Marshall’s voice is deep and soothing and incredibly intimate. Her most recent album, The Covers Record, which came out in 2000, is a lonely, heartbreaking reconstruction of songs like “Satisfaction” and “Sea of Love.” On her four other albums – there’s a fifth on the way in late fall – Marshall is the songwriter. It’s fragile music; Marshall is a famously fragile person. In 1996, she suffered a breakdown following a trip to Africa and the deaths of two friends. She retreated to South Carolina and decided not to make music anymore. But a horrible nightmare woke her up one night, and, to stay awake and keep the demons at bay, she started singing again.

But Marshall is still prone to somewhat erratic behavior. While waiting to be interviewed for a fanzine in France in 1998, she got so frightened that she took off her clothes, stuffed them under the covers of her bed, and sat crying in the corner with the lights off. She’s graduated from singing with her back to the audience to burying her face in her hair, though she is still given to tears onstage and to disappearing in the middle of shows – and even in the middle of songs. But her visible discomfort is, on some levels, one way she relates to her audience: “I saw her live in London,” says designer Hussein Chalayan, a tremendous fan, “and it was as though she was performing and hiding at the same time. She has a unique quality that I can only describe as ‘shy confidence.’ ” After Marshall broke down at a 1999 show, her band took off, furious, but her fans were forgiving. They patted her back and comforted her.

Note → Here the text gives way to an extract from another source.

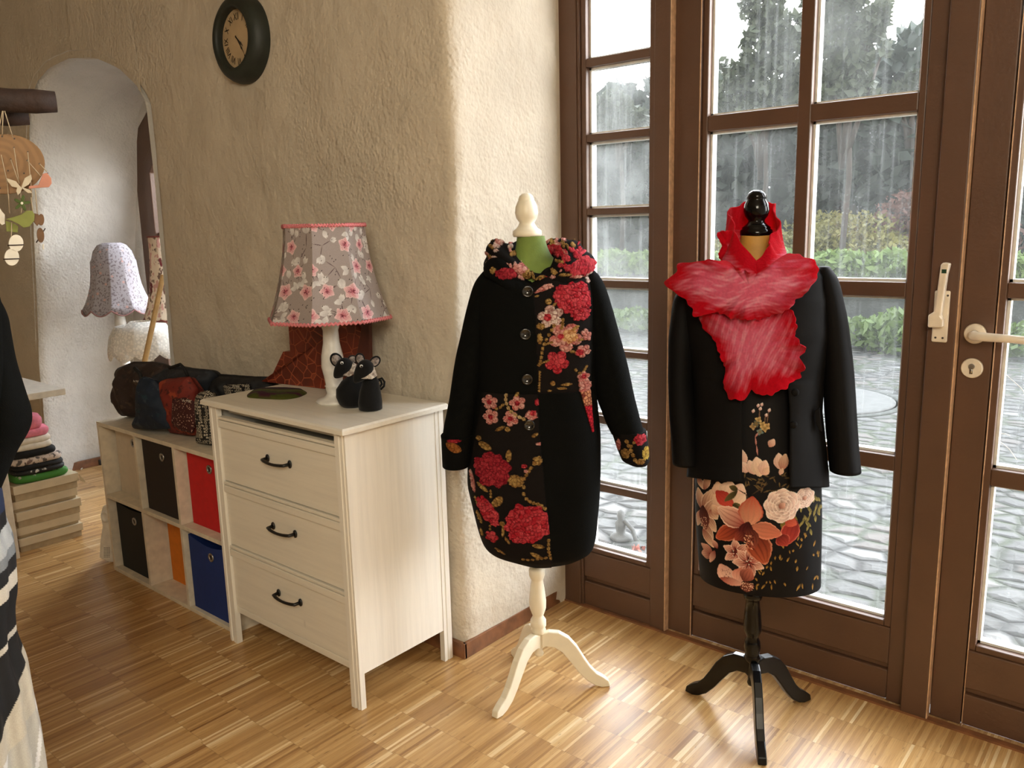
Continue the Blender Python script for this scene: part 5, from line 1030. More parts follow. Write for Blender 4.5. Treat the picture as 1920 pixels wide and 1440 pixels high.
for i in range(18): a = D2(r.uniform(1352, 1370), r.uniform(1066, 1084)); pt.dot(a[0], a[1], .0011, (90, 30, 26))
pe(1388, 1098, 1414, 1094, 9, (90, 40, 34), (130, 70, 56), None)
for i in range(40): a = D2(r.uniform(1392, 1414), r.uniform(1088, 1103)); pt.dot(a[0], a[1], .0011, (226, 178, 150))
pe(1394, 1085, 1408, 1062, 12, (110, 50, 40), (190, 110, 90), None, .6)
# great rust lily
pe(1412, 993, 1436, 1054, 21, (96, 24, 18), (176, 84, 52), (214, 140, 110), .7, 1); pe(1386, 985, 1342, 1011, 14, DR, (190, 84, 52), (214, 130, 100), .6, 2)
pe(1399, 982, 1345, 952, 18, (150, 44, 36), (234, 190, 166), (240, 206, 186), .6, 3); pe(1408, 984, 1466, 1000, 15, (196, 120, 92), (200, 110, 84), (222, 150, 124), .6, 4); pe(1404, 982, 1412, 928, 20, (214, 150, 118), (176, 74, 52), (160, 56, 40), .6, 5)
pe(1404, 975, 1392, 1012, 12, (54, 12, 14), (104, 34, 28), None, .7); pe(1404, 985, 1415, 1024, 12, (70, 20, 18), (150, 74, 54), None, .8); pe(1396, 995, 1378, 1010, 8, (70, 18, 18), (160, 70, 50), None, .6)
for i in range(60): a = D2(r.uniform(1396, 1413), r.uniform(1000, 1026)); pt.dot(a[0], a[1], r.uniform(.0008, .0018), r.choice([(226, 170, 136), (60, 14, 14), (214, 150, 120)]))
# strip between the jacket fronts
for x0, y0, x1, y1, w_, c0, c1 in ((1398, 870, 1390, 842, 6, PK, CK), (1400, 885, 1390, 865, 9, PK, CK), (1415, 888, 1404, 862, 9, PK, CK), (1425, 892, 1418, 856, 12, CR, CK), (1428, 888, 1436, 862, 9, PK, CK), (1430, 889, 1442, 876, 6, PK, CR), (1462, 880, 1460, 850, 9, PK, CK), (1466, 882, 1473, 852, 8, (190, 120, 100), CR), (1462, 890, 1468, 878, 4, PK, CR), (1442, 838, 1452, 824, 6, (190, 130, 110), CK)): pe(x0, y0, x1, y1, w_, c0, c1, None, .4, x0)
for a_, b_ in (((1421, 853), (1418, 835)), ((1418, 835), (1416, 820)), ((1416, 820), (1422, 812))): pe(a_[0], a_[1], b_[0], b_[1]-1, 1.3, (170, 110, 100), (190, 130, 120), shade=0)
for x, y, c1 in ((1422, 788, (220, 190, 130)), (1430, 797, (214, 184, 120)), (1438, 800, (220, 180, 120)), (1412, 800, (180, 150, 110)), (1425, 810, (90, 130, 130)), (1434, 804, (210, 176, 116)), (1418, 795, (60, 80, 76))):
    for i in range(4): a = i*1.6+x; pe(x, y, x+math.cos(a)*7, y+math.sin(a)*7, 2.4, (120, 96, 50), c1, None, 0, shade=.1)
for x, y in ((1411, 772), (1420, 762), (1427, 760), (1424, 768), (1441, 771), (1435, 780)): pe(x, y+3, x+3, y-4, 2.4, (170, 120, 110), (240, 220, 210), None, shade=0)
for x0, y0, x1, y1 in ((1424, 770, 1424, 788), (1441, 772, 1438, 796), (1435, 778, 1434, 796)): pe(x0, y0, x1, y1, .9, (110, 80, 60), (110, 80, 60), shade=0)
lum_ = pt.c.max(1) > .02; pt.c[lum_] = np.minimum(pt.c[lum_]*1.3, .95); pt.c[~fr] = srgb((13, 11, 12))
grid('dress_body', towld(BL, X, Y, Z), 'print_satin', dress, closed=True, colors=pt.c)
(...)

On this summer day, though, Marshall shows a lighter side; she mixes her pathos with a fair dose of irony. She’s on her way to Atlanta, to do her taxes (“When you’re self-employed like me,” she says, rolling her eyes, “it’s a real pain”). “I’ve got my new album in here,” Marshall says, gesturing to her computer. “I’ve got sixteen songs. They graduate. They start with the big thirties radio songs, and it goes through the morning after the sixties are over. I’m thinking about doing a double record – something that goes into rock and is more experimental.” She smiles. “It’s just that I don’t want it to be a total downer.”

Over the last few years, Marshall’s photographer friends on the Lower East Side – Mark Borthwick, Terry Richardson – began snapping her. (Richardson recently shot her alongside Catherine Deneuve for a Purple magazine spread.) And soon stylists and designers were buzzing about her neo-grunge style – those ornate little blazers and torn Levis. Though their looks are quite different, there is a similarity between Marshall and last year’s ubiquitous fashion muse, Chloë Sevigny: As fashion becomes increasingly corporate, the industry is hungry for people with a style that is less conventional.

There is always the chance that Marshall, like Sevigny, will wind up known more for her look than for her body of work. But she has enough of a sense of humor about the fashion world to keep that day at bay, at least for a while. “We were in Paris a couple of weeks ago and we were invited to the Givenchy haute couture show,” she remembers, “and I was like, ’What? I’m not going to buy a $200,000 dress.’ But I got really dressed up. I wore these high heels and pretended I was somebody else. Everyone wanted to know who I was.”